I have written a great deal about the Gates Foundation’s role in education reform over the past several years. They have been a focus because no other entity has had such a wide-ranging impact on the institution of public education. In fact, by the end of the summer, I will publish a book entitled The Educator and the Oligarch, which will pull together much of my work related to the Gates Foundation.
If there is one thing Bill Gates has been a fan of, it is the role of technology in improving education. But recent comments he has made suggest he may be starting to see that even technology may not be all powerful. And this leads to some deeper questions about the viability of the entire education reform project. In Lyndsey Layton’s recent interview, Gates had this to say:
Well, technology in the classroom doesn't have some stellar record up until now. ...technology has to deal with the fact that neither technology nor anything else has changed mass achievement in this country up till now. So, whatever reform, technology or otherwise, comes along, it's good to be skeptical because even as we have intensified resources going against education very substantially, we haven't moved achievement. (the challenge is) ... to take these tools into the inner city where you have kids who don't think math is relevant to them and sitting there, paying attention. And we haven't done a good job of making that what they want to do.
Gates’ recent comments in Los Alamos suggest where he places the blame.
New technology to engage students holds some promise, but Gates says it tends to only benefit those who are motivated. "And the one thing we have a lot of in the United States is unmotivated students," Gates said.
A new report from researchers Susan Neuman and Donna Celano reinforces the idea that educational technology does not help close the achievement gap - it may actually widen it, because students of different income levels use technology in different ways. The Hechinger Report’s Annie Murphy Paul explains:
The very tool designed to level the playing field is, in fact, un-leveling it," they wrote in a 2012 book based on their Philadelphia library study. With the spread of educational technology, they predicted, "the not-so-small disparities in skills for children of affluence and children of poverty are about to get even larger. While technology has often been hailed as the great equalizer of educational opportunity, a growing body of evidence indicates that in many cases, tech is actually having the opposite effect: it is increasing the gap between rich and poor, between whites and minorities, and between the school-ready and the less-prepared.
Gates has made technological innovation one of the cornerstones of his reform project. When he spoke to the National Board teachers conference a few months ago, he made it clear that one of the huge benefits of the Common Core standards was that they would make classrooms standardized like electrical sockets, which would allow the developers of innovative educational technology the chance to prove the value of their products.
But if educational technologies actually widen the achievement gap, then this rationale is undermined.
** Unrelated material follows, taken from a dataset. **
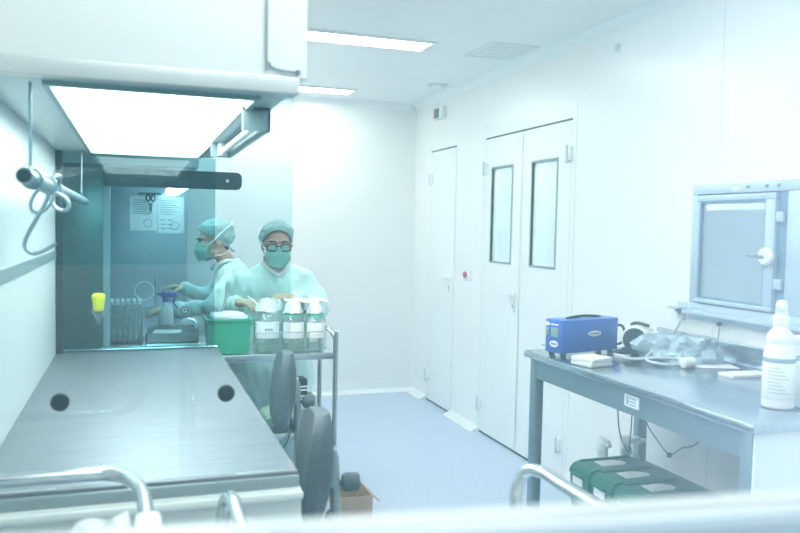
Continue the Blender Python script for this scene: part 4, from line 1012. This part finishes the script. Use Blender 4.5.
# ================================================================== LIGHT
def area(name, loc, sx, sy, e, col=(1., .98, .94), rot=(0, 0, 0)):
    l = bpy.data.lights.new(name, 'AREA'); l.shape = 'RECTANGLE'; l.size = sx; l.size_y = sy; l.energy = e; l.color = col
    o = bpy.data.objects.new(name, l); o.location = loc; o.rotation_euler = rot; COL.objects.link(o); return o
area('unseen_ceiling_fill_a', (.95, 2.6, ZC - .01), 1.2, .2, 17)  # unseen ceiling light added to brighten the middle of the room
area('unseen_ceiling_fill_b', (.95, 1.1, ZC - .01), 1.2, .2, 13)  # another unseen light, added over the window end of the room
area('added_casing_fill', (.1, 1.0, ZC - .01), .9, .2, 8)  # added to brighten the hood casing, no fixture there
area('added_sill_fill', (.5, -.5, 2.45), 1.2, .3, 9)  # added outside the window to whiten the sill
area('added_corridor_fill', (3.1, 3.6, 2.55), .3, 3., 60)  # added behind the right wall to brighten the door windows and hatch
wd = bpy.data.worlds.new('corridor'); SC.world = wd; wd.use_nodes = True
nt = wd.node_tree; nt.nodes.clear(); N, L = nt.nodes.new, nt.links.new
o_ = N('ShaderNodeOutputWorld'); bg = N('ShaderNodeBackground'); L(bg.outputs[0], o_.inputs[0])
tc = N('ShaderNodeTexCoord'); sp = N('ShaderNodeSeparateXYZ'); L(tc.outputs['Generated'], sp.inputs[0])
rp = N('ShaderNodeValToRGB'); mr = N('ShaderNodeMapRange'); mr.inputs['From Min'].default_value = -.15; mr.inputs['From Max'].default_value = .75
L(sp.outputs['X'], mr.inputs['Value']); L(mr.outputs[0], rp.inputs[0])
rp.color_ramp.elements[0].color = (.08, .20, .25, 1); rp.color_ramp.elements[1].color = (1.25, 1.7, 2.3, 1)  # colours shaped to paint the haze mirrored in the window, brighter rightwards
e_ = rp.color_ramp.elements.new(.5); e_.color = (.27, .50, .58, 1)
L(rp.outputs[0], bg.inputs[0]); bg.inputs[1].default_value = 1.0

# ================================================================== CAMERA
cam = bpy.data.cameras.new('camera'); co = bpy.data.objects.new('camera', cam); COL.objects.link(co)
cam.sensor_width = 36; cam.lens = 777 / 800 * 36; cam.clip_start = .02
R = ((.94640875, -.00311703, -.32295628), (-.32232474, .05412623, -.94508048), (.02042625, .99852924, .05022084))
co.matrix_world = Matrix([[*R[0], 0], [*R[1], 0], [*R[2], 1.46], [0, 0, 0, 1]])
cam.dof.use_dof = True; cam.dof.focus_distance = 4.1; cam.dof.aperture_fstop = 4.0
SC.camera = co
vs = SC.view_settings; vs.view_transform = 'Standard'; vs.look = 'None'; vs.gamma = 1.; vs.use_curve_mapping = False; vs.exposure = .28
SC.cycles.max_bounces = 10; SC.cycles.diffuse_bounces = 6; SC.cycles.transparent_max_bounces = 24; SC.cycles.caustics_reflective = False; SC.cycles.caustics_refractive = False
Research on MOOCs reinforces this conclusion. While these “innovators,” as well as established corporations such as Microsoft and Pearson, may make billions from this, it is getting harder to make this case that this investment in technology will actually close the achievement gap.
Furthermore, when Gates attributes the poor results for educational technology to a lack of student motivation, what does that say about the other main plank of his reform project - the belief that we can dramatically improve student outcomes by using test data to identify the best and worst teachers, getting rid of the worst, and elevating the best?
So far the test-based teacher evaluations and merit pay plans do not seem to be having the desired effect. Could it be that teacher effectiveness, as with educational technology, is also affected by what Gates calls student motivation?
What Gates terms a lack of student motivation, educators understand to be much more complex. As I discussed in my dialogue with the Gates Foundation in 2012, there are a host of educational problems closely associated with poverty. These include hunger and food insecurity, exposure to neighborhood violence, homelessness, exposure to lead, and high levels of unemployment. These conditions have a very real impact on the ability of students to enthusiastically engage in learning. Another huge factor that Gates does not seem aware of is the way that the lack of opportunities that await students when they graduate from high school and college affect student engagement in learning. Gates himself recently observed that future job prospects are likely to be significantly diminished as a result of technological advances.
It is a bit ironic that Gates offers the “excuse” of poor student motivation for the failure of technology, when the “no excuses” reform movement he has sponsored allows for no such excuses for teachers and schools.
We are reaching a critical juncture in this education reform experiment. We know Gates is extremely intelligent, and capable of connecting these dots. This experiment has gone on long enough to create not just a scattering of those dots, but a pointillistic portrait of misplaced priorities and incorrect assumptions. Here is a crisis of conscience for the reformers. Will they make excuses for their own solutions that they do not allow for others? Or can they see only the mote in their brother’s eye, while missing the beam in their own?
What do you think? Do Bill Gates’ comments suggest that a double standard is at work?